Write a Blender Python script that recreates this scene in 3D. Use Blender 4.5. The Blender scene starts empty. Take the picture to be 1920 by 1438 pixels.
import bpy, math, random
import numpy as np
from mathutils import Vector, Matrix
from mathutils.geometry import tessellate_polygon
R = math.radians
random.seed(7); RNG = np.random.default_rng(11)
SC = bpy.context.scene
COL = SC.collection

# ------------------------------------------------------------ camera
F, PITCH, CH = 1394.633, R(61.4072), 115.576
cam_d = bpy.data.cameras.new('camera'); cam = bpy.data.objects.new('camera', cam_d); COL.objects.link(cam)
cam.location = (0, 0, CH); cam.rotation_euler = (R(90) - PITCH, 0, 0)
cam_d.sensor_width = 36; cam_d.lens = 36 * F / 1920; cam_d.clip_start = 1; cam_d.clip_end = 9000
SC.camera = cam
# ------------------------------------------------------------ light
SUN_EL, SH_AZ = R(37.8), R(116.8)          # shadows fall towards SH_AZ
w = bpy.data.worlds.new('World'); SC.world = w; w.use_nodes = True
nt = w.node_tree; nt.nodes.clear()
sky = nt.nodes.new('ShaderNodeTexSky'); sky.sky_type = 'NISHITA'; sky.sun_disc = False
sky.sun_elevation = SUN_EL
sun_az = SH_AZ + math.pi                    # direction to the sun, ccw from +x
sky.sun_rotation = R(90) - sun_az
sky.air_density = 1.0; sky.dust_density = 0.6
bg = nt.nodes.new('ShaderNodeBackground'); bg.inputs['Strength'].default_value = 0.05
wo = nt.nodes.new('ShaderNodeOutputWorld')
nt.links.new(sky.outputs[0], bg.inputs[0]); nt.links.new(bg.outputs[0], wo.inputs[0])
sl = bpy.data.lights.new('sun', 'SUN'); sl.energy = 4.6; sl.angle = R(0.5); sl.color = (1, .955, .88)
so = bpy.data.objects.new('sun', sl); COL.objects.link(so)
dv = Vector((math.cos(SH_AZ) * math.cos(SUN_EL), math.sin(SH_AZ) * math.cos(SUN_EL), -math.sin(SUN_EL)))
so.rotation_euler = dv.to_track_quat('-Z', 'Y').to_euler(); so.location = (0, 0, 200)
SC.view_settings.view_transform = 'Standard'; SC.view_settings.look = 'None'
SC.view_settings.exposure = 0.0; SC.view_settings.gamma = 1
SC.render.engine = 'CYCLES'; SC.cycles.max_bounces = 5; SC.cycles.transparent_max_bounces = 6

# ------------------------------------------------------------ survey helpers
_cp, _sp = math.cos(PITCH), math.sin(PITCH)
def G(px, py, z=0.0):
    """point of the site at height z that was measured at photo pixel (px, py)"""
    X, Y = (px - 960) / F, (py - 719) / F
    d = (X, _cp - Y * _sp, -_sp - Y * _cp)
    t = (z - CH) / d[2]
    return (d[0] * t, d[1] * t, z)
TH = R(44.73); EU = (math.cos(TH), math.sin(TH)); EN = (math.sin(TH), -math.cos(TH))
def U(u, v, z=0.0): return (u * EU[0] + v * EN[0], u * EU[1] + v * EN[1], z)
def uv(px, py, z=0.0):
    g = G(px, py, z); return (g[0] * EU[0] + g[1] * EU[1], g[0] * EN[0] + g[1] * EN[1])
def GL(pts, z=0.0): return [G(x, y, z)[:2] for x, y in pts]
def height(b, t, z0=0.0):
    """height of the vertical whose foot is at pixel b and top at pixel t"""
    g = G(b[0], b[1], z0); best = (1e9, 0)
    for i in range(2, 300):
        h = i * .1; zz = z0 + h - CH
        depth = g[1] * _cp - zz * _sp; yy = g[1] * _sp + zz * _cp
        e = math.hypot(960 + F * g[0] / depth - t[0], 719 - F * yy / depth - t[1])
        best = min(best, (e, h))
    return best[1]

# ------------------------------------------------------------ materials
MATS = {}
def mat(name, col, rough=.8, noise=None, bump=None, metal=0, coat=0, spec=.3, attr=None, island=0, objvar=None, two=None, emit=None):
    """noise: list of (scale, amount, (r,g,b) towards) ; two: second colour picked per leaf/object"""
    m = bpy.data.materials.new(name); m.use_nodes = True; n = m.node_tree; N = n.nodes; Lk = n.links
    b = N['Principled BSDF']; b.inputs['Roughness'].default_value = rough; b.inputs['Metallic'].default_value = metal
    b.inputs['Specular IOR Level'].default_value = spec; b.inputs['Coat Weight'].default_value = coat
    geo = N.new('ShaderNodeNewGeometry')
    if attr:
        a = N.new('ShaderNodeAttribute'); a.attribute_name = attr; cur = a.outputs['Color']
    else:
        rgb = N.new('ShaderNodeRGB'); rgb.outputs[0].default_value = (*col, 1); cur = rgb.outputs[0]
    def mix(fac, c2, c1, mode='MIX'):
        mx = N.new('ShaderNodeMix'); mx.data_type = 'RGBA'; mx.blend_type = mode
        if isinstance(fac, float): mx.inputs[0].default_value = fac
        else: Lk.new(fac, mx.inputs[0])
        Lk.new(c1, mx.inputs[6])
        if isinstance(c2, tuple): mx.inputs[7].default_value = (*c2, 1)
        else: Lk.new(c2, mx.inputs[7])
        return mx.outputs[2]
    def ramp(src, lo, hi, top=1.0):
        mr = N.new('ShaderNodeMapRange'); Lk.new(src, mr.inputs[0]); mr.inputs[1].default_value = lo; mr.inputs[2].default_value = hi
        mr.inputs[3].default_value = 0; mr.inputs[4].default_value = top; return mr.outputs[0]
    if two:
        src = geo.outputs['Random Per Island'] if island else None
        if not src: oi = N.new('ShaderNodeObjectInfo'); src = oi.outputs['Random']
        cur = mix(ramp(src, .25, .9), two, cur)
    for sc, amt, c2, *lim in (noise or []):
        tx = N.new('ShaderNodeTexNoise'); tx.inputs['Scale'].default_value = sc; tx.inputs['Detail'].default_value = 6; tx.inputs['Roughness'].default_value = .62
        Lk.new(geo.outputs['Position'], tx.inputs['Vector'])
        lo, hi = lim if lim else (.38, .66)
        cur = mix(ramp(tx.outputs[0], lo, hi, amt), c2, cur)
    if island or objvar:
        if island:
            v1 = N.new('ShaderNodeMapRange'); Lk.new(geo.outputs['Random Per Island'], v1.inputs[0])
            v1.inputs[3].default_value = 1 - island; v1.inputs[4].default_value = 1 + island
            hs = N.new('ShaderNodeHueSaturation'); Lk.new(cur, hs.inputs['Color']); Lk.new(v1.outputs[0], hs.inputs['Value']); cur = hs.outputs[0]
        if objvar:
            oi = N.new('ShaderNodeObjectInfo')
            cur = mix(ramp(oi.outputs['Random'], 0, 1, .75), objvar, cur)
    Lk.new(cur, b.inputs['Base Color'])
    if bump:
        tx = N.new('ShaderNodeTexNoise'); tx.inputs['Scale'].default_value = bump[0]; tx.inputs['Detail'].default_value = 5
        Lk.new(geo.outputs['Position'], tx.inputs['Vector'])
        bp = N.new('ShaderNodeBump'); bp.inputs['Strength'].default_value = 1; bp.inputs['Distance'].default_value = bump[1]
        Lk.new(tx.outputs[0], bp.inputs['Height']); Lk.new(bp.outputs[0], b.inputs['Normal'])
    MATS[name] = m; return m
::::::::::
Your goal
Quote exactly the stretch of lines above that starts at the first one and ends at the line with "COL = SC.collection", and nothing beyond it.

Solution to the exercise
Write a Blender Python script that recreates this scene in 3D. Use Blender 4.5. The Blender scene starts empty. Take the picture to be 1920 by 1438 pixels.
import bpy, math, random
import numpy as np
from mathutils import Vector, Matrix
from mathutils.geometry import tessellate_polygon
R = math.radians
random.seed(7); RNG = np.random.default_rng(11)
SC = bpy.context.scene
COL = SC.collection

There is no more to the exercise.